Please retype the records below exactly, from the first line through the line containing "def S(px, y=0.0): return px*(y+D)/F", and leave out any pictures.

Start of MATERIAL TO PROCESS

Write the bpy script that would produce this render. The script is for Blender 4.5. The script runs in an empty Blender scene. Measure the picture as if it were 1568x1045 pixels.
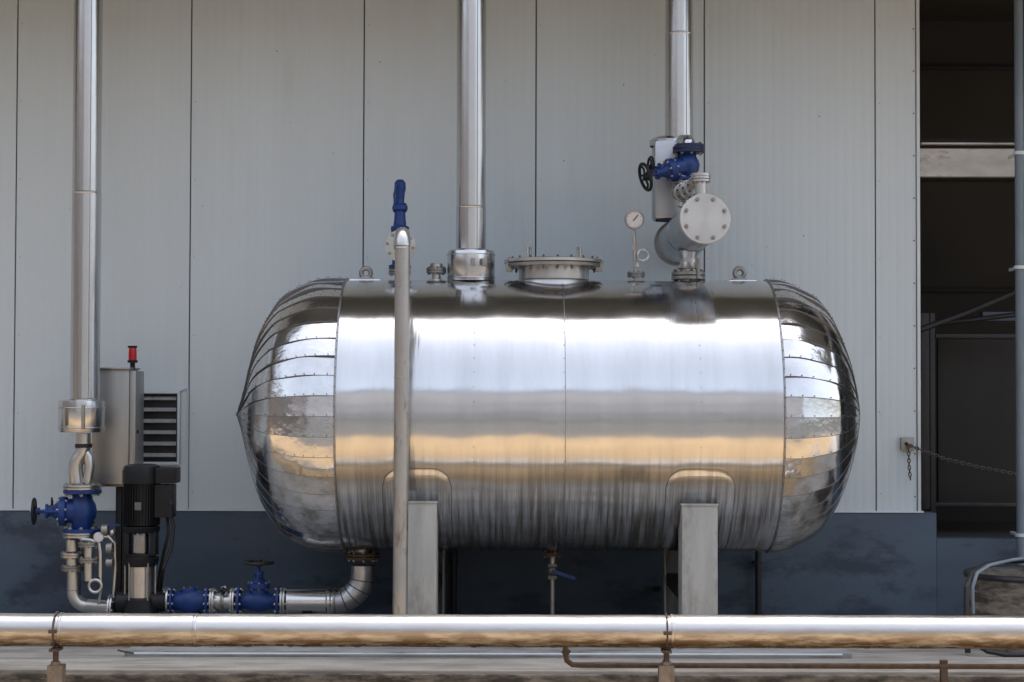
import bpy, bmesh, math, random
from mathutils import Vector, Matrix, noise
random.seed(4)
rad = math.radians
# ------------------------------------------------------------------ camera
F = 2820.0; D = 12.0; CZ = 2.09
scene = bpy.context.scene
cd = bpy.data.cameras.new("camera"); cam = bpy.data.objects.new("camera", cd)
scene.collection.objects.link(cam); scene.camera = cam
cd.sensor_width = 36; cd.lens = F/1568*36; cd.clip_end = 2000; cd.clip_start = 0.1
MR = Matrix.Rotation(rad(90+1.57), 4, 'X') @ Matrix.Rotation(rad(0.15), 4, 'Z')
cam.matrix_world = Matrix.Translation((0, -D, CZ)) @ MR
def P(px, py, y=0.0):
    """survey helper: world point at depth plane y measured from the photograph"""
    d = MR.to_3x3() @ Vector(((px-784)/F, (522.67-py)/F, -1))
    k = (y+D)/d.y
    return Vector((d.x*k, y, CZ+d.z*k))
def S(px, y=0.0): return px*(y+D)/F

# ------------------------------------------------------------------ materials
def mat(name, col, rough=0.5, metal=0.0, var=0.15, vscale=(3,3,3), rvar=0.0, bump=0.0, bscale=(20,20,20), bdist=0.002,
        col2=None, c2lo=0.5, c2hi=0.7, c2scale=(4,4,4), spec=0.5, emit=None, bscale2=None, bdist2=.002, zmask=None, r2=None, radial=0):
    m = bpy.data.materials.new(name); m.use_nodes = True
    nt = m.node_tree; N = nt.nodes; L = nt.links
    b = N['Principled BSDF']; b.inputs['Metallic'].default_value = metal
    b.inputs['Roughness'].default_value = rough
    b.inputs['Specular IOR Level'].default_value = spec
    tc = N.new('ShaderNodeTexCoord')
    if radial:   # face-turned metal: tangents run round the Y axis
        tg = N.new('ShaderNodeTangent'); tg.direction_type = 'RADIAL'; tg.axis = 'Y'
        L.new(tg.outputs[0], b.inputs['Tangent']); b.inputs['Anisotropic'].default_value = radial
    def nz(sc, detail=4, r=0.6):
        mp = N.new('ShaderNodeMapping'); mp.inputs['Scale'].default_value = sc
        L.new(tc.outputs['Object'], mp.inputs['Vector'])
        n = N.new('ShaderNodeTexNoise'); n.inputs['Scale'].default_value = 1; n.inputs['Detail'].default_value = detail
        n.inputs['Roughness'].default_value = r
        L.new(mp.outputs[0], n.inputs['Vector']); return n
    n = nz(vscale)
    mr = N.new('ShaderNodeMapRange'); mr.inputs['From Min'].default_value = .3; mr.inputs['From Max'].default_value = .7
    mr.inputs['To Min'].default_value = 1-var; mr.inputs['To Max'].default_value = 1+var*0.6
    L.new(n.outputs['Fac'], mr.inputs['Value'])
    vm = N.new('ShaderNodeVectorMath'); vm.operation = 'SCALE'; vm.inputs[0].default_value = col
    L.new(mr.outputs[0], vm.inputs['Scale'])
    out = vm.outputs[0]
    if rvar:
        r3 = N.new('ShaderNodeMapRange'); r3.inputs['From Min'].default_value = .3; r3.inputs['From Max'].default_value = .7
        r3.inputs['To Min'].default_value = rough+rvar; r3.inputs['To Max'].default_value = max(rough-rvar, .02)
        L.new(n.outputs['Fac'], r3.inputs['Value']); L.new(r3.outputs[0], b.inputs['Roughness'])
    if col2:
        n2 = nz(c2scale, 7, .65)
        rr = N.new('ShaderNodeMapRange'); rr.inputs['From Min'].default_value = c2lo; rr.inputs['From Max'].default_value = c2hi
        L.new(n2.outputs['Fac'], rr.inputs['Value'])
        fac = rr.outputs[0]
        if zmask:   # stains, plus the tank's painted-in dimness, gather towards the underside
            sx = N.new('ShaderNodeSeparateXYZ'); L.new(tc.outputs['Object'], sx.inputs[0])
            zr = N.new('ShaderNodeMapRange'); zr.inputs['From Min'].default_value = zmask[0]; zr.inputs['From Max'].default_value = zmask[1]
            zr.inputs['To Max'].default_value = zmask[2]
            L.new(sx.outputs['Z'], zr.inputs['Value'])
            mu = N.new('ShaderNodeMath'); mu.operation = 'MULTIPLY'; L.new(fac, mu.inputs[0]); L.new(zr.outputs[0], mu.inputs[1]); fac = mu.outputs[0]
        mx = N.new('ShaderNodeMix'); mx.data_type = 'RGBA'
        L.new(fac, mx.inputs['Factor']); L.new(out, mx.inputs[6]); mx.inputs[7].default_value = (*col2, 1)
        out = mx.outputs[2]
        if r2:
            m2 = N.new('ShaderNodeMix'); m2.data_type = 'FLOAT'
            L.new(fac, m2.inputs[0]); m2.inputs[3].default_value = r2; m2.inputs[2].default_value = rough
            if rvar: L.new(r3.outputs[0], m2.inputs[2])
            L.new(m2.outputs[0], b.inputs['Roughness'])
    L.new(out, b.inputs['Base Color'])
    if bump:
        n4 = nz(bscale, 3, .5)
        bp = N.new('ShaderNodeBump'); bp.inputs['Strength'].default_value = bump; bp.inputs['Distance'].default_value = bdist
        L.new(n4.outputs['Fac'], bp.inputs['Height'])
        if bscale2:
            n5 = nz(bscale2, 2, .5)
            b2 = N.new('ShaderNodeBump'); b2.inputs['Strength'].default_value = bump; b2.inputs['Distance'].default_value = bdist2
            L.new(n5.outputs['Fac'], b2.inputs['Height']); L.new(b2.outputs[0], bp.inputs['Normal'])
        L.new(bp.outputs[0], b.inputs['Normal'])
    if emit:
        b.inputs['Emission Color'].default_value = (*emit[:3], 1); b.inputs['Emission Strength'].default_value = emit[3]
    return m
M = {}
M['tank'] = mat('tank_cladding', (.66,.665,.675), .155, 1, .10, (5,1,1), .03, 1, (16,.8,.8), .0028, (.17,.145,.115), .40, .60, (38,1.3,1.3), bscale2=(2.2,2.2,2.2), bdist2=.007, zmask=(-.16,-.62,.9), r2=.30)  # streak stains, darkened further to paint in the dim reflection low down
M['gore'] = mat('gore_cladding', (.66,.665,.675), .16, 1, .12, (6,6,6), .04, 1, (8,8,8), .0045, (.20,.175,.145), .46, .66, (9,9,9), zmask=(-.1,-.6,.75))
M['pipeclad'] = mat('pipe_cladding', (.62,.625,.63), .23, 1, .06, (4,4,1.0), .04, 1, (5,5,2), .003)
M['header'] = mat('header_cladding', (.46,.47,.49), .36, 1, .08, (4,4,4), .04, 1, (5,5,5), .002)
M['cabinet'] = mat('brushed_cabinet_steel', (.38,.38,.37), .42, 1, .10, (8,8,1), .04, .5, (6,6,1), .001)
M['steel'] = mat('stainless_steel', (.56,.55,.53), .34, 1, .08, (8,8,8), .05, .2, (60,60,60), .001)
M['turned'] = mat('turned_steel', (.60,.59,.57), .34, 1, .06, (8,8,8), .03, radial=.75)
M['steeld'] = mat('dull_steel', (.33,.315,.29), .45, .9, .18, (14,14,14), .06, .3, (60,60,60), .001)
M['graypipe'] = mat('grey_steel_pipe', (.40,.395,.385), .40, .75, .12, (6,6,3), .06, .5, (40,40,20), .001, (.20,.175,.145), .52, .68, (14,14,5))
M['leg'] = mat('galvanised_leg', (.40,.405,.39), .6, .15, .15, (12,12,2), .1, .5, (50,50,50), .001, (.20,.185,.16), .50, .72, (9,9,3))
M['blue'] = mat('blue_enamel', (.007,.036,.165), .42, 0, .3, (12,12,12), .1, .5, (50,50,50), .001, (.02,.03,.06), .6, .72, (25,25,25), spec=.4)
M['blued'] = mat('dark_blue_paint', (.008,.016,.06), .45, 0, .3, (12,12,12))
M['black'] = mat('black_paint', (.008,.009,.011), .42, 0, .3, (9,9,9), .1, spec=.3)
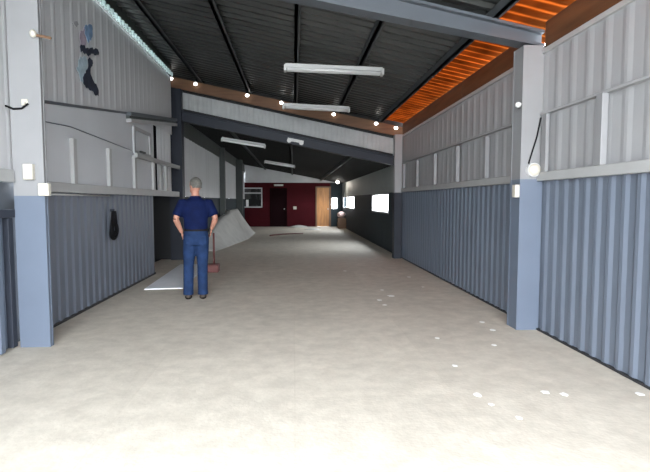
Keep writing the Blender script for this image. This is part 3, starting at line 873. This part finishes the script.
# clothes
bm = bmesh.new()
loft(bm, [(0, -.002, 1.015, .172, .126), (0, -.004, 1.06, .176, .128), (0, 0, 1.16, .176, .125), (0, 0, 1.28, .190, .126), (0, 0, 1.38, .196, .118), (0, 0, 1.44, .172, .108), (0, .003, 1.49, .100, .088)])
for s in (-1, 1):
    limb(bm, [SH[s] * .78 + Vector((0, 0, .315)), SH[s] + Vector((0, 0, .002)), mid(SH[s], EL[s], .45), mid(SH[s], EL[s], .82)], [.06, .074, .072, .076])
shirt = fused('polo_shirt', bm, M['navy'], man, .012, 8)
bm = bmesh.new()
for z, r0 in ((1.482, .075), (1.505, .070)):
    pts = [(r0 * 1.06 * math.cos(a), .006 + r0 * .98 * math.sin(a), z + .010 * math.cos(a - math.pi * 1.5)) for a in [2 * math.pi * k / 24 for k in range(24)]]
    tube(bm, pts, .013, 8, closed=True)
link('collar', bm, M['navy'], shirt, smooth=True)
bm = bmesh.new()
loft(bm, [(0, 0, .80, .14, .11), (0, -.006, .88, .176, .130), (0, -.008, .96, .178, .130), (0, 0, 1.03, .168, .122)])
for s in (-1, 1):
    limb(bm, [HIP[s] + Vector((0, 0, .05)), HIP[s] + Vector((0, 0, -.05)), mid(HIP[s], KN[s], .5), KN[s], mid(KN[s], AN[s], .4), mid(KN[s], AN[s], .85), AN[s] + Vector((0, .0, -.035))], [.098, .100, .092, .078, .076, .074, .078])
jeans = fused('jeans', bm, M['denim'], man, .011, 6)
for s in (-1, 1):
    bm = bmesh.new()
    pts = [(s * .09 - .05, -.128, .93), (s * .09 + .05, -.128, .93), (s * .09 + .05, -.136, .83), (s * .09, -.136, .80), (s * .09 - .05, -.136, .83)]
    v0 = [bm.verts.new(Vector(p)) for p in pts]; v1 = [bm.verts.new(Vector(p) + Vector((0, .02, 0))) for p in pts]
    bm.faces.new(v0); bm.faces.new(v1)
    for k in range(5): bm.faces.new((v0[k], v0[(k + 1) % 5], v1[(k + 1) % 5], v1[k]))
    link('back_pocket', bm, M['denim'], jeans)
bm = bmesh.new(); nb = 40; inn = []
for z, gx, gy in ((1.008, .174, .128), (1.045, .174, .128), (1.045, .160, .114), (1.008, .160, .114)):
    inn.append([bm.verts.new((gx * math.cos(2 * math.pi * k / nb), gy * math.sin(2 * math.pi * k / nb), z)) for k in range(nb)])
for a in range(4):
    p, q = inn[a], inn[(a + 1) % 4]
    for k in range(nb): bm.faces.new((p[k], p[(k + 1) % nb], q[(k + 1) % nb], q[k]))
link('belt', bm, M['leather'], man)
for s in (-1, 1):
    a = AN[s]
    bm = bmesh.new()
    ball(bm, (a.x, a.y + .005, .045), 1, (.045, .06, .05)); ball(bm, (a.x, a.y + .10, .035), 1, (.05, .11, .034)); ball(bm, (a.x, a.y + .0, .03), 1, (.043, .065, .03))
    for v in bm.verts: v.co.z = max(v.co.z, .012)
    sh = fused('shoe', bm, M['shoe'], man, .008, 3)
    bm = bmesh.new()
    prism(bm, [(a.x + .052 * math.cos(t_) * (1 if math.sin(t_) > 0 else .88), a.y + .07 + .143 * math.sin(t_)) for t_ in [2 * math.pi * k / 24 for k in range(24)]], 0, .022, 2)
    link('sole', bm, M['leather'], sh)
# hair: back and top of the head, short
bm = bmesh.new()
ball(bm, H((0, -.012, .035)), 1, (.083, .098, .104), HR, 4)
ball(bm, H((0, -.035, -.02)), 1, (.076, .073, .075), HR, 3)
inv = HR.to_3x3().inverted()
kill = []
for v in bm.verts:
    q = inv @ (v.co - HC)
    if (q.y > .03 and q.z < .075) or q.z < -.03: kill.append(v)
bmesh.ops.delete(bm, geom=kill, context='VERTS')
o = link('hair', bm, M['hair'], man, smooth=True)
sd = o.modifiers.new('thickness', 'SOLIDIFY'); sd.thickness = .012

End of MATERIAL TO PROCESS

** THE SOLUTION **
Write the bpy script that would produce this render. The script is for Blender 4.5. The script runs in an empty Blender scene. Measure the picture as if it were 1568x1045 pixels.
import bpy, bmesh, math, random
from mathutils import Vector, Matrix, noise
random.seed(4)
rad = math.radians
# ------------------------------------------------------------------ camera
F = 2820.0; D = 12.0; CZ = 2.09
scene = bpy.context.scene
cd = bpy.data.cameras.new("camera"); cam = bpy.data.objects.new("camera", cd)
scene.collection.objects.link(cam); scene.camera = cam
cd.sensor_width = 36; cd.lens = F/1568*36; cd.clip_end = 2000; cd.clip_start = 0.1
MR = Matrix.Rotation(rad(90+1.57), 4, 'X') @ Matrix.Rotation(rad(0.15), 4, 'Z')
cam.matrix_world = Matrix.Translation((0, -D, CZ)) @ MR
def P(px, py, y=0.0):
    """survey helper: world point at depth plane y measured from the photograph"""
    d = MR.to_3x3() @ Vector(((px-784)/F, (522.67-py)/F, -1))
    k = (y+D)/d.y
    return Vector((d.x*k, y, CZ+d.z*k))
def S(px, y=0.0): return px*(y+D)/F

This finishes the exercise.